Both toured to Britain with great success. In particular their
work influenced the young Berto Pasuka, who went ahead to form
the first British black dance company Ballet
Nègres.
Dunham made her name in 1934 on Broadway with musicals Le
Jazz Hot and Tropics where she introduced a dance
called L’ag’ya. This was based on the rhythms and martial
arts dances of the slaves who used dance to develop their stamina
in preparation for uprisings against their white masters.
Dunham researched dance from Haiti, Jamaica, Trinidad and Martinique
for her choreography. She believed that black dance should have
equal status with the white European tradition and wanted to trace
black dance roots. The technique that she developed also drew
on ballet and modern dance. In 1944 she founded a school of dance.
At her school students learnt philosophy, anthropology, and languages
as well as tap, ballet and primitive dance and percussion.

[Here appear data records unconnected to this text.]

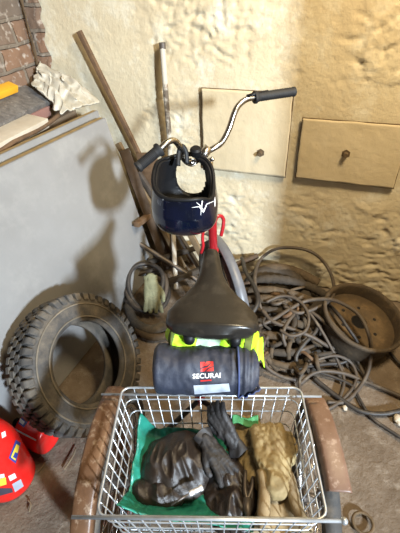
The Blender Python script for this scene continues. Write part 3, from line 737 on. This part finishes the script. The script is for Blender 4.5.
def place(me_or_bm,M):
    if isinstance(me_or_bm,bpy.types.Mesh): me_or_bm.transform(M); return me_or_bm
    bmesh.ops.transform(me_or_bm,matrix=M,verts=me_or_bm.verts); return me_or_bm
def frame(o,yd,up,sc=1,flip=1):
    y=V(yd).normalized(); z=(V(up)-y*V(up).dot(y)).normalized(); x=y.cross(z)*flip
    return Matrix.Translation(o)@Matrix((x,y,z)).transposed().to_4x4()@Matrix.Scale(sc,4)
def glove(name,label,m,mc,o,yd,up,sc=1,flip=1,group=None,wr=.002,cat='glove',**k):
    rc_=k.pop('rolled',None); hb_,cf=glove_bm(**k); M=frame(o,yd,up,sc,flip)
    if rc_: cf=rolled_cuff(*rc_)
    r=root(name,label,cat,o,group)
    place(hb_,M); me=fuse(hb_,.0042*sc,5,wr,34,wr*.5,90); obj('hand',me,m,r)
    obj('cuff',place(cf,M),mc,r)
    return r
# ------------------------------------------------------------------ things in the basket
zf=.431
# green plastic sheet lining the basket
def liner(s,t):
    a=-.222+.325*s; b=-.128+.262*t; q=V((a*14,b*14,2))
    edge=min(s,t,1-t); z=zf+.012+.012*noise.noise(q*.8)+.012*(1-2*abs(noise.noise(q*1.5)))+.004*(1-2*abs(noise.noise(q*4)))
    z+=.085*max(0,1-t/.25)**1.1*(1-.5*s)+.075*max(0,1-s/.13)**1.2*(.5+.5*t)+.02*max(0,(t-.85)/.15)
    return B(a+.01*noise.noise(q+V((3,3,3))),b,z+.004)
obj('plastic_sheet',solid(grid(70,60,liner),.003),'teal_plastic',label='crumpled teal green plastic sheet lining the left of the wire basket',cat='plastic sheet')
# dark leather apron bundle
def heap(cx,cy,ra,rb,h,z0,seed,ridge=.018,nx=70,ny=50,rot=0,fold=7):
    def f(s,t):
        an=2*math.pi*s; rr=t; ra2=1+.16*noise.noise(V((math.cos(an)*1.4,math.sin(an)*1.4,seed)))
        x=ra*ra2*rr*math.cos(an); y=rb*ra2*rr*math.sin(an); c,s_=math.cos(rot),math.sin(rot)
        a=cx+x*c-y*s_; b=cy+x*s_+y*c
        q=V((a*fold*1.6,b*fold*1.6,seed)); w=V((q.x*1.5+q.y*.5,q.y*.7-q.x*.25,seed))+V((1.2*noise.noise(q*.6),1.2*noise.noise(q*.6+V((5,5,5))),0))
        rd=1-2.4*abs(noise.noise(w))+.5*(1-2*abs(noise.noise(w*2.3))); z=z0+h*math.sqrt(max(0,1-rr**2.4))+ridge*rd*(1-rr**4)+.3*ridge*noise.noise(q*3)
        return B(a,b,max(z0,z))
    bm=grid(nx,ny,f,closed_u=True)
    bmesh.ops.remove_doubles(bm,verts=bm.verts,dist=1e-5)
    bmesh.ops.holes_fill(bm,edges=[e for e in bm.edges if len(e.link_faces)==1],sides=0)
    return bm
obj('leather_bundle',heap(-.110,.036,.126,.096,.050,zf+.026,3.1,.022,rot=.15,fold=4.6,nx=110,ny=70),'leather_dark',label='shiny dark brown leather bundle filling the left half of the basket',cat='leather')
obj('leather_bundle',heap(.050,-.025,.085,.095,.045,zf+.018,8.4,.016,fold=5.5,nx=100,ny=60),'leather_dark',label='dark brown leather folded flat below the grey gloves, middle of the basket',cat='leather')
obj('leather_bundle',heap(-.150,-.050,.085,.040,.036,zf+.03,5.7,.010,fold=6,nx=90,ny=50),'leather_dark',label='smaller dark brown leather flap lying over the teal sheet near the left rim',cat='leather')
bm=NB()
gz=zf+.118
glove('work_glove','dark grey glove with limp fingers pointing to the near right, on the leather bundle','fabric_grey','fabric_grey',B(-.016,.062,gz-.018),BR*.62-BF*.75+V((0,0,-.25)),V((.1,-.2,1)),.62,1,cuff=.05,cw=.045,curl=.35,spread=.18,seed=4)
glove('work_glove','crumpled dark grey glove standing at the back of the basket against the bundle','fabric_grey','fabric_grey',B(.040,.085,gz-.01),BR*-.45+BF*.45+V((0,0,.55)),V((-.3,-1,.4)),.62,-1,cuff=.06,cw=.05,curl=.8,spread=.12,seed=6)
# khaki leather gauntlets
glove('gauntlet','khaki leather gauntlet with wide stiff cuff, on top at the right of the basket','leather_khaki','cuff_khaki',B(.158,.010,zf+.090),BR*-.13+BF*.98+V((0,0,.04)),V((.05,-.25,1)),1.0,1,wr=.005,rolled=(.135,.033,.046),cuff=.135,cw=.066,curl=1.25,fat=1.2,spread=.05,fl=(.06,.065,.06,.05),seed=11)
glove('gauntlet','second khaki leather gauntlet half hidden under the left side of the wide cuffed one','leather_khaki','cuff_khaki',B(.108,.030,zf+.045),BR*-.20+BF*.97+V((0,0,.12)),V((-.5,-.1,1)),.95,-1,wr=.004,cuff=.13,cw=.048,curl=.5,fat=1.15,spread=.06,seed=12)
# tools
pl=root('pliers','old steel pliers lying beside the khaki gauntlets in the basket','pliers',B(.095,-.075,zf+.06))
p0=B(.088,-.06,zf+.068)
bm=NB(); tube(bm,spl([p0,p0+BR*-.006+BF*.03+V((0,0,.004)),p0+BR*-.004+BF*.075],5),[.006]*6+[.0055]*4+[.005],8); obj('handle',bm,'steel_dull',pl)
bm=NB(); tube(bm,spl([p0,p0+BR*.012+BF*.03+V((0,0,.003)),p0+BR*.016+BF*.06],5),.0055,8); obj('handle',bm,'steel_dull',pl)
bm=NB(); tube(bm,[p0+BF*.004,p0-BF*.018,p0-BF*.045+BR*.004],[.012,.011,.005],8); obj('jaw',bm,'steel_dull',pl)
sc=root('screwdriver','small tool with a cream handle lying on the dark leather','tool',B(-.02,-.045,zf+.06))
q0,q1=P(189,494,zf+.092),P(203,487,zf+.092)
obj('handle',lathe(NB(),[(0,0),(.006,.001),(.0068,.006),(.006,.03),(.0075,(q1-q0).length-.008),(.0075,(q1-q0).length-.002),(0,(q1-q0).length)],q0,q1-q0,14),'print_white',sc,label='cream handle')
obj('blade',T([q0,q0-(q1-q0).normalized()*.05+V((0,0,-.01))],.003,8),'steel_dull',sc)
def gscrap(s,t): return B(.045+.075*s,.135+.022*t+.004*math.sin(s*8),zf+.088+.012*t+.004*math.sin(s*6+t*2))
obj('rag',solid(grid(16,8,gscrap),.004),'green_cloth',label='strip of bright green cloth at the back of the basket',cat='rag')
# ------------------------------------------------------------------ things leaning in the corner
def longbar(name,m,label,cat,p,q,w,h,upv,group=None,round_=False):
    if round_: return obj(name,T([p,p.lerp(q,.33),p.lerp(q,.66),q],w/2,14),m,label=label,cat=cat,group=group,auto=50)
    return obj(name,bar(p,q,w,h,upv,.002),m,label=label,cat=cat,group=group,auto=30)
longbar('steel_bar','wood_dark','long dark brown bar leaning on the plaster wall near the corner','bar',Pw(79,31,.035),P(193,264,.012),.022,.022,WN)
po=root('pole','long round pole with flaking white paint standing against the wall behind the handlebar','pole',P(176,289,0))
pt=[Pw(162.3,44,.025),Pw(165.5,90,.045),P(170,150,.78),P(172.6,220,.37),P(176,289,.012)]
obj('shaft',T(spl(pt,8),.0135,14),'pole_white',po,auto=50)
obj('bare_section',T(spl(pt[3:],8),.0142,14),'pole_paint',po,auto=50,label='white painted lower section')
obj('end_cap',T([pt[0]+V((0,0,-.02)),pt[0]+V((0,0,.006))],.0155,14),'steel_dull',po,auto=50)
longbar('plank','wood_mid','wide brown plank leaning beside the edge of the large grey board','plank',Pw(124,150,.16)+WN*.0,P(168,268,.012),.055,.02,WN*1+WR*-.9)
longbar('wooden_batten','wood_tan','narrow tan batten leaning behind the wide brown plank','batten',Pw(118,143,.09),P(188,276,.012),.03,.025,WN)
longbar('steel_bar','steel_dull','dull grey bar leaning between the plank and the white painted pole','bar',Pw(138,172,.10),P(205,276,.012),.026,.026,WN)
longbar('board_offcut','wood_dark','dark triangular board offcut leaning against the wall behind the left grip','board',Pw(146,153,.06),P(172,262,.01),.12,.012,WN)
st=P(136,225,.42); en=P(149,217,.40)
longbar('bracket','wood_dark','short dark square bracket sticking out in front of the grey board edge','bracket',st,en+WN*.05,.034,.028,V((0,0,1)))
longbar('wooden_batten','wood_tan','pale batten lying slantwise below the helmet towards the saddle','batten',P(186,226,.42),P(216,282,.06),.035,.02,WN)
longbar('pipe','steel_dull','grey pipe lying slantwise from the plank foot towards the white pole','pipe',P(140,244,.25),P(200,282,.05),.03,.03,WN,round_=True)
longbar('pipe','hose_dark','dark pipe crossing behind the white painted pole low down','pipe',P(150,262,.12),P(203,246,.22),.035,.03,WN,round_=True)
longbar('steel_bar','hose_dark','dark bar lying low between the white pole and the saddle','bar',P(160,285,.05),P(205,268,.12),.03,.03,WN)
# coil of dark cable on the floor with the olive glove on it
for k,(rx_,c_,z_,mm,lb) in enumerate(((.165,(147,292),.03,'cable_black','lowest turn of the thick dark cable coil below the olive glove'),(.145,(147,288),.075,'cable_brown','middle brown cable ring of the coil below the olive glove'),(.125,(146,283),.115,'cable_black','uppermost dark cable ring of the coil behind the olive glove'))):
    c=P(*c_,z_); bm=NB(); tube(bm,[c+V((rx_*.80*math.cos(a),rx_*math.sin(a),.02*math.sin(2*a+k)+.06*math.sin(a)*(k*.5))) for a in [2*math.pi*j/56 for j in range(56)]],.013,8,closed=True)
    obj('cable_ring',bm,mm,label=lb,cat='cable')
obj('rubber_sheet',T(spl([P(128,306,.03),P(134,322,.03),P(150,330,.035),P(166,326,.04)],6),.028,10),'rubber',label='thick curved piece of black rubber lying between tyre and saddle',cat='rubber')
obj('hose',T(spl([P(136,330,.022),P(150,337,.022),P(165,336,.022),P(176,331,.022)],6),.02,10),'hose_brown',label='short brown hose on the floor right of the tyre top',cat='hose')
glove('work_glove','pale olive work glove hanging fingers down on the cable coil beside the tyre','glove_olive','glove_olive',P(151,284,.16),V((.05,-.62,-.55)),V((.1,-.75,.75)),.98,-1,cuff=.03,cw=.040,curl=.15,fat=1.05,spread=.20,seed=21,fl=(.075,.075,.07,.06))
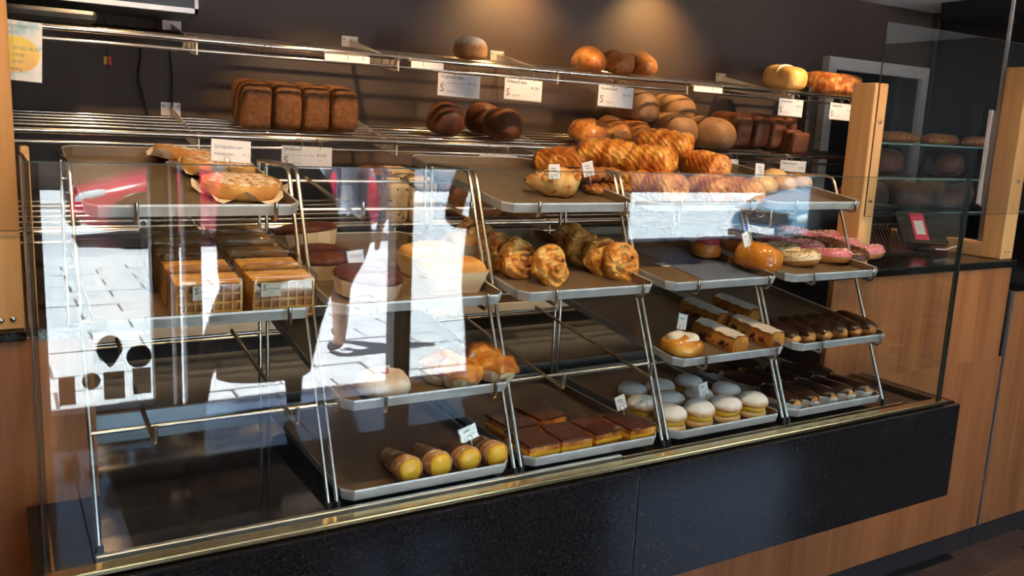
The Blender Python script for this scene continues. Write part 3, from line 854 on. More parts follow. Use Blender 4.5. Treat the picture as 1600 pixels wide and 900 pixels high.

Pearl Primus was the first black modern dancer. Strange Fruit
was her first performance. It had no music but a sound tape of
a poem about a black man being lynched by a white racist. It was
passionate and angry. Like other black dancers in the emerging
black dance culture she used the art form to express the social
and political constraints on black people within America. She
was born in Trinidad before her parents immigrated to Harlem in
1919. She worked at the New Dance Group Studios which was one
of few places where black dancers could train alongside whites.
She went on to study for a PhD and did research on dance in Africa.
Her most famous dance was the Fanga, an African dance
of welcome which introduced traditional African dance to the stage.